Some family members were relocated, like Wanda Bartoń who was taken to a village near Garwolin with her mother and one of her brothers, or Maria Szewera, who found herself in Żelechów; others were deported to the Reich as forced labourers, like Helena Cwener who was taken to a Berlin munitions factory with her parents [see Document no. 3]. But those who were taken to Auschwitz suffered the worst fate; for them it meant almost certain death [see Document no. 4: Report of Emilia Kostruba]. According to German records, more than 2,000 persons from the Zamość region were taken to Auschwitz, 768 of them in December 1942. Polish witnesses report that 48 boys were among this transport; 39 of them were killed by an injection of phenol into their hearts in February 1943.

The expulsions lasted until June 1943. Then expulsion and resettlement operations became more and more difficult for the Germans due to increasing partisan activities. Partisans attacked the German troops when they tried to clear villages, set fire to the settlements of German colonists and disturbed or sabotaged the railway traffic. During the 17 months of the Zamość uprising - from 31 December 1943 to the total expulsion of the Germans – there were about 850 battles and combats.

However, the consequences for the Zamość region were dreadful. A total of 290 villages were evicted or »pacified«. 120,000 persons were expelled, among them about 30,000 children; out of those, about 13,000 died and 4,500 were abducted to Germany to be »germanised«.

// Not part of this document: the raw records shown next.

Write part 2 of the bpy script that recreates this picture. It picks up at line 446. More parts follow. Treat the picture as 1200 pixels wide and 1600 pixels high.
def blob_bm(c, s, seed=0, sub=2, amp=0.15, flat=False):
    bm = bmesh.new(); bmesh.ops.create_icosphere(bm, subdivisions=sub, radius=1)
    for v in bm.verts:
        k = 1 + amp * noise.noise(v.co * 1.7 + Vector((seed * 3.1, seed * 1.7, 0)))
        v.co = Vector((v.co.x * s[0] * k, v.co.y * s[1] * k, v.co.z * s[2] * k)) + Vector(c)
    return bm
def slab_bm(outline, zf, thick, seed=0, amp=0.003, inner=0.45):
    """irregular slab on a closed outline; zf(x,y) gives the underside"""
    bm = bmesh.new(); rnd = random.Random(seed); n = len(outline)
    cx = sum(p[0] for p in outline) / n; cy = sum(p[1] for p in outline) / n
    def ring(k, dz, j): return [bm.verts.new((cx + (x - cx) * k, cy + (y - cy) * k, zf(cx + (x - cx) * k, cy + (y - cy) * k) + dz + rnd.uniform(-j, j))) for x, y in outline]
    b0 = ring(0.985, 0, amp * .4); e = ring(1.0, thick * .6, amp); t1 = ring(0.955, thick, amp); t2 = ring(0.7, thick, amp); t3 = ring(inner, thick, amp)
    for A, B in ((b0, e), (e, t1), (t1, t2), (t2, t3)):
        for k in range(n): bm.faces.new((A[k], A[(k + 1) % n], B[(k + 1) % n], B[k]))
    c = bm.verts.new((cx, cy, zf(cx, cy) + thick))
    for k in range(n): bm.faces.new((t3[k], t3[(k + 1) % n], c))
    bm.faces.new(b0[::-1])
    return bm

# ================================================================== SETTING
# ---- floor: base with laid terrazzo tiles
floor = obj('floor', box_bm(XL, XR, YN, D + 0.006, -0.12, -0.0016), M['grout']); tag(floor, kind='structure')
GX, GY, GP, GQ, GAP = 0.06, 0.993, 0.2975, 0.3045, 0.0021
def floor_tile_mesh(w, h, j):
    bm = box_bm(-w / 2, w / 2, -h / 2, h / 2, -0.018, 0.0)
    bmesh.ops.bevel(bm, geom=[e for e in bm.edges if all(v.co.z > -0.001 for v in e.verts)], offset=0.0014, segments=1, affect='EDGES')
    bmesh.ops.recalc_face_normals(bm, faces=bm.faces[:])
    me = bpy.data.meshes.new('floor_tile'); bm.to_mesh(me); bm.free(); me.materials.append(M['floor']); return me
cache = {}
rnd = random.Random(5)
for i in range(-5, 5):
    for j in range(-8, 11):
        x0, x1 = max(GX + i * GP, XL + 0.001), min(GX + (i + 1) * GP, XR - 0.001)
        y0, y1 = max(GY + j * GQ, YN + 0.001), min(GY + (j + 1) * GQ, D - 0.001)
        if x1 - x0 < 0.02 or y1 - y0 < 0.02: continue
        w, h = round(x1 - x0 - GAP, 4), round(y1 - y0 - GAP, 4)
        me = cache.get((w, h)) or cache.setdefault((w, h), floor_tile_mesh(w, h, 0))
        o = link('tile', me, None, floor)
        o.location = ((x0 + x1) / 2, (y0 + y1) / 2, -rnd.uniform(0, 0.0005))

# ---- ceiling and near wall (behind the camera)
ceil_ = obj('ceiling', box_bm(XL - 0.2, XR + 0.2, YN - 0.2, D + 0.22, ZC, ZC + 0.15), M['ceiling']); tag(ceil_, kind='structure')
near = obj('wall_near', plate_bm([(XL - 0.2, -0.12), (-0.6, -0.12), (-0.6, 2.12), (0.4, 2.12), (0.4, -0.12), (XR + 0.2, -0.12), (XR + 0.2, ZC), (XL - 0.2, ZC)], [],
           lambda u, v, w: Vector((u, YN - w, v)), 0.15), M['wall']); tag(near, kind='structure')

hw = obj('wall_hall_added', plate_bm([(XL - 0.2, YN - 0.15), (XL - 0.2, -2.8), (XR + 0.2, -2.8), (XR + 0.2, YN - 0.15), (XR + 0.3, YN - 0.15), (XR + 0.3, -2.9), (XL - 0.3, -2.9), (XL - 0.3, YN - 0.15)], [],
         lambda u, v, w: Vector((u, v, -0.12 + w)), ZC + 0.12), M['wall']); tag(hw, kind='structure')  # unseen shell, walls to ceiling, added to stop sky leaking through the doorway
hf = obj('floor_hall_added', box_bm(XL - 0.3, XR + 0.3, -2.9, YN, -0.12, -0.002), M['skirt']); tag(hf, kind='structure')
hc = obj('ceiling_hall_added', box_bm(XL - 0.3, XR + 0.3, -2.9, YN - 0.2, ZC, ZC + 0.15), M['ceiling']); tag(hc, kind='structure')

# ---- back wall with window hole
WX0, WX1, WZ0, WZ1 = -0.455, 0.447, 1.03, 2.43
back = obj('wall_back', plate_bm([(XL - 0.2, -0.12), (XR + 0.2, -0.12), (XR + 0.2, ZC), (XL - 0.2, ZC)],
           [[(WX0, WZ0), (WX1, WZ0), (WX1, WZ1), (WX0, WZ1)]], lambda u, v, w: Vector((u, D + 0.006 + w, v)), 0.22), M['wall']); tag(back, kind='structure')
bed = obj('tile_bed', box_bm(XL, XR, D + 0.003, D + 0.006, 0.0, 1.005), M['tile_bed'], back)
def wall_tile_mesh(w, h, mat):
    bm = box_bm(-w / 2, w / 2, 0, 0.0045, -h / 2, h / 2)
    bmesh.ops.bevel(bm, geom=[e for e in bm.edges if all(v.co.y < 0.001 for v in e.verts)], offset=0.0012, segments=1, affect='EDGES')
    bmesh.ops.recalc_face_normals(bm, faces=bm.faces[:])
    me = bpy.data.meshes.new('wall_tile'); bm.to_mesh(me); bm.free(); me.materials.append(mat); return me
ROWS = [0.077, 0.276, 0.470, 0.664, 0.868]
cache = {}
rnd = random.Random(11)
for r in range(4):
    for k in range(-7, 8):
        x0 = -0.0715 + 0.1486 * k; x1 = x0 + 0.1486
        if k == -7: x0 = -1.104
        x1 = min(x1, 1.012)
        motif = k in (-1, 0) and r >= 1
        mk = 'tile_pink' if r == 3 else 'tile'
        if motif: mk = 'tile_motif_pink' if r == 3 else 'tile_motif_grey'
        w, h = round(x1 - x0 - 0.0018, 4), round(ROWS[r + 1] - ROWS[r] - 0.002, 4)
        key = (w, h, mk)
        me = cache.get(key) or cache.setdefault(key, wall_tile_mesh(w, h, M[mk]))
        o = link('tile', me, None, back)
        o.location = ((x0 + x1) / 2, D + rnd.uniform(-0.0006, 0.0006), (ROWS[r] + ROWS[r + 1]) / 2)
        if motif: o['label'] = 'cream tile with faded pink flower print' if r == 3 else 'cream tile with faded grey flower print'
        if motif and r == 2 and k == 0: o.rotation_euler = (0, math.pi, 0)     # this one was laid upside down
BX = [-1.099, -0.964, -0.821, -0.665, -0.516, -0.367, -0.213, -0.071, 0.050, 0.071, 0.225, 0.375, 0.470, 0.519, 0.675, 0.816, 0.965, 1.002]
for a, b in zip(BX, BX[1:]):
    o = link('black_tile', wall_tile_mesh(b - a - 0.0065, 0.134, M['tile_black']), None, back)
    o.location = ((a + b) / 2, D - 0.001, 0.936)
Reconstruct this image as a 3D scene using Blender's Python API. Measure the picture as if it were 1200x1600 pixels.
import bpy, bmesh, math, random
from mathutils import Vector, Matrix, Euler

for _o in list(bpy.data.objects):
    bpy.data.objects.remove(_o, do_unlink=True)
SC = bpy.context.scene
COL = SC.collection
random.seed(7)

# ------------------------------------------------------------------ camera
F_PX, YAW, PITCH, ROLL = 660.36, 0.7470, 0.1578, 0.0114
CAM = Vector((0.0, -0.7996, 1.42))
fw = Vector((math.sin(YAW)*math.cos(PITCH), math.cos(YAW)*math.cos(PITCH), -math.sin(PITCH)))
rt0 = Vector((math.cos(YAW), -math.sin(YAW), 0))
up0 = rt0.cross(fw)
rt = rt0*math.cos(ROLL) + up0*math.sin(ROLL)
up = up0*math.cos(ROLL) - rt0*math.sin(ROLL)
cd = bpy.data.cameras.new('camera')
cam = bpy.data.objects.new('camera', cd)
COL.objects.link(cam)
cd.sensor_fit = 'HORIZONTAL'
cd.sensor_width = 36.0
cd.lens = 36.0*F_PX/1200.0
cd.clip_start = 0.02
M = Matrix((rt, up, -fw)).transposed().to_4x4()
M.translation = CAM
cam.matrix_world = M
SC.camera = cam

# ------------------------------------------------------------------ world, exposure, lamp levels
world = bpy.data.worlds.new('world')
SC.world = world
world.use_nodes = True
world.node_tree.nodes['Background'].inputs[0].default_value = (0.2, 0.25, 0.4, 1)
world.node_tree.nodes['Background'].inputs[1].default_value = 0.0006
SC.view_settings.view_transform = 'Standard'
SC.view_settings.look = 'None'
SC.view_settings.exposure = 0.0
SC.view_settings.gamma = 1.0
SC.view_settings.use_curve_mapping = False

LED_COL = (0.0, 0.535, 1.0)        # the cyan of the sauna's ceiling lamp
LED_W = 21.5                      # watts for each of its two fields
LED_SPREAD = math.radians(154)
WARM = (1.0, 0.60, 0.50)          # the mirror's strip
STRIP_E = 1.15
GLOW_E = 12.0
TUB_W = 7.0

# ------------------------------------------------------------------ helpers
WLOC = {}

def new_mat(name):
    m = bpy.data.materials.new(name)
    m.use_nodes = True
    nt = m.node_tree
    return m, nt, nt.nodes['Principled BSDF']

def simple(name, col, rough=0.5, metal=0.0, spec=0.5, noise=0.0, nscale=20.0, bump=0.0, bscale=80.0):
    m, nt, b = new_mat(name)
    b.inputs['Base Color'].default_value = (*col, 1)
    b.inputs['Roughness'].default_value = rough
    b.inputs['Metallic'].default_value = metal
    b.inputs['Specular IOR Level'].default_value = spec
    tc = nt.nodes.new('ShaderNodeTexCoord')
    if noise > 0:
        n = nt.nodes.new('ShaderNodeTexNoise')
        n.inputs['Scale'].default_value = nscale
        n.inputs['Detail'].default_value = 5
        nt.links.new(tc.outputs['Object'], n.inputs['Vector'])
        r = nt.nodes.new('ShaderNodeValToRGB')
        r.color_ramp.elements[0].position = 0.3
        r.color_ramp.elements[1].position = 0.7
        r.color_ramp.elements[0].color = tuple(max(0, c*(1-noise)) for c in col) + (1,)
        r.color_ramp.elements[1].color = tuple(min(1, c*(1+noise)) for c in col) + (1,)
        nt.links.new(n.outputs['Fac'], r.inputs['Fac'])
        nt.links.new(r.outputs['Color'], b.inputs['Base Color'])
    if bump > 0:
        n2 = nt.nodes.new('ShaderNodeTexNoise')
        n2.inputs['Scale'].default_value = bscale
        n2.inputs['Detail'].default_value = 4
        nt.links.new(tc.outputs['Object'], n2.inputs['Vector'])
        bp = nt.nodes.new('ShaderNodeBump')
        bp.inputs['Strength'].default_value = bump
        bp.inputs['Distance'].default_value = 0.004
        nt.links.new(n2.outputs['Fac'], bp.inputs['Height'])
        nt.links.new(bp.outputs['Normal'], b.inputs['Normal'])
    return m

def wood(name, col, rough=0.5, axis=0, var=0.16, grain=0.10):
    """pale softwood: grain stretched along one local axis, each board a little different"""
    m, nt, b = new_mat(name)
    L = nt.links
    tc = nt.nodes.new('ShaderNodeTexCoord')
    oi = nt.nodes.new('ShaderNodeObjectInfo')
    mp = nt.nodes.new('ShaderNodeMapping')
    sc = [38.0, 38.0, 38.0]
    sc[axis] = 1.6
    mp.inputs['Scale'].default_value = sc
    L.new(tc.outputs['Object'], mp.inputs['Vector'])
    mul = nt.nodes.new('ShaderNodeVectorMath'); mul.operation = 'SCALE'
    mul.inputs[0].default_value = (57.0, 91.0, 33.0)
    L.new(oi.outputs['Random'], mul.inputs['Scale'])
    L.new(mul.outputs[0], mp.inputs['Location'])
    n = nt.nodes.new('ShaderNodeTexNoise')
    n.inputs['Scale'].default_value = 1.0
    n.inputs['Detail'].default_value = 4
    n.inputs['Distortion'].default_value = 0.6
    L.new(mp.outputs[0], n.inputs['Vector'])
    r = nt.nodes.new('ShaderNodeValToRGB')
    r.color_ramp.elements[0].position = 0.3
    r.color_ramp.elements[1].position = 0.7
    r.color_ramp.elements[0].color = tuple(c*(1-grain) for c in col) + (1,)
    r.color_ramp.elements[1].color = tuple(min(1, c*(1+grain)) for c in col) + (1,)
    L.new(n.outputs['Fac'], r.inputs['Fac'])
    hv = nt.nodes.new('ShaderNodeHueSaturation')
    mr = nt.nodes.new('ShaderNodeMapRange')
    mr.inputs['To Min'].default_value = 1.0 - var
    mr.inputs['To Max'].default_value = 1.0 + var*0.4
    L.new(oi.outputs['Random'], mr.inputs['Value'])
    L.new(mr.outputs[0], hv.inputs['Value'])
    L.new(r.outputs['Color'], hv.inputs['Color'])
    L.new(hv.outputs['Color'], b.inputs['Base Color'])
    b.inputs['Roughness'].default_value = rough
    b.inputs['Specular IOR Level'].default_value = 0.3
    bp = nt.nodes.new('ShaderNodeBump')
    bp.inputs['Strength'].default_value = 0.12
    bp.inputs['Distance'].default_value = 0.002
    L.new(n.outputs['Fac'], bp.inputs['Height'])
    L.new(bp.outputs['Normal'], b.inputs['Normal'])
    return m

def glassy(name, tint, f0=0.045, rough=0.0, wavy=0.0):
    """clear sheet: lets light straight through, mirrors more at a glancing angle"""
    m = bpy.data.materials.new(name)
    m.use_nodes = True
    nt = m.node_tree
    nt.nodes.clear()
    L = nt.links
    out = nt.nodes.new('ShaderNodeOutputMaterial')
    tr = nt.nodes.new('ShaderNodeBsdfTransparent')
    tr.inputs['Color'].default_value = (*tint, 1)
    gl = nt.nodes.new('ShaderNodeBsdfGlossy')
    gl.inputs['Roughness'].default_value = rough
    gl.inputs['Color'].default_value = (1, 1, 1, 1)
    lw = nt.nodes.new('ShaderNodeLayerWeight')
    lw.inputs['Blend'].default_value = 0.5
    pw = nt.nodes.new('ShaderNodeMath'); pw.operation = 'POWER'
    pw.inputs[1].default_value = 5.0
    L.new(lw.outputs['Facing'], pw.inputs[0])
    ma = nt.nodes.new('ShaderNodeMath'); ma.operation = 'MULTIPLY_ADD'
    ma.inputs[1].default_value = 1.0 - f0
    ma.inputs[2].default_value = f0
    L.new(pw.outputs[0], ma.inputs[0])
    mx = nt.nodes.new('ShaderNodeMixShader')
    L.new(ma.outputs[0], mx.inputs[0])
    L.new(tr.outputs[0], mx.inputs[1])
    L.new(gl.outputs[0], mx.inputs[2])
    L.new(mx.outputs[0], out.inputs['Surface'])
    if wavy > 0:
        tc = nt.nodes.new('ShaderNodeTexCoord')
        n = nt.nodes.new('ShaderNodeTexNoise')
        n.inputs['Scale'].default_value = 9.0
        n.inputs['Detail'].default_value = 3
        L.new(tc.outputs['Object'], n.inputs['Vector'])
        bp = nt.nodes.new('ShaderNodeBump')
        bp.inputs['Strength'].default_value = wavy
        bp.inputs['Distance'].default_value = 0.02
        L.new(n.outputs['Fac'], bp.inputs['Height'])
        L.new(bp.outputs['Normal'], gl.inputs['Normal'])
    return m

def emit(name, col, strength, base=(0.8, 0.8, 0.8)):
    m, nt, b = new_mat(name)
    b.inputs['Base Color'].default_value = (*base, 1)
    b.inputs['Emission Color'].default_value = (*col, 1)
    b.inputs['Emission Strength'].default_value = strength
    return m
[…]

Among the many reports collected by the author, there are none of those who may have survived but could never come back. Thousands of children, from the age of a couple of months to a couple of years, were selected for »Germanisation« and forcibly taken away from their families. Their places of residence in Germany were kept secret, all traces of their true identity were deleted from their documents. Even if "abducted children" were saved from final deportation some of them were stolen or "bought" by the Polish population along the railway tracks where these ghost trains passed – many of them never regained their true identity.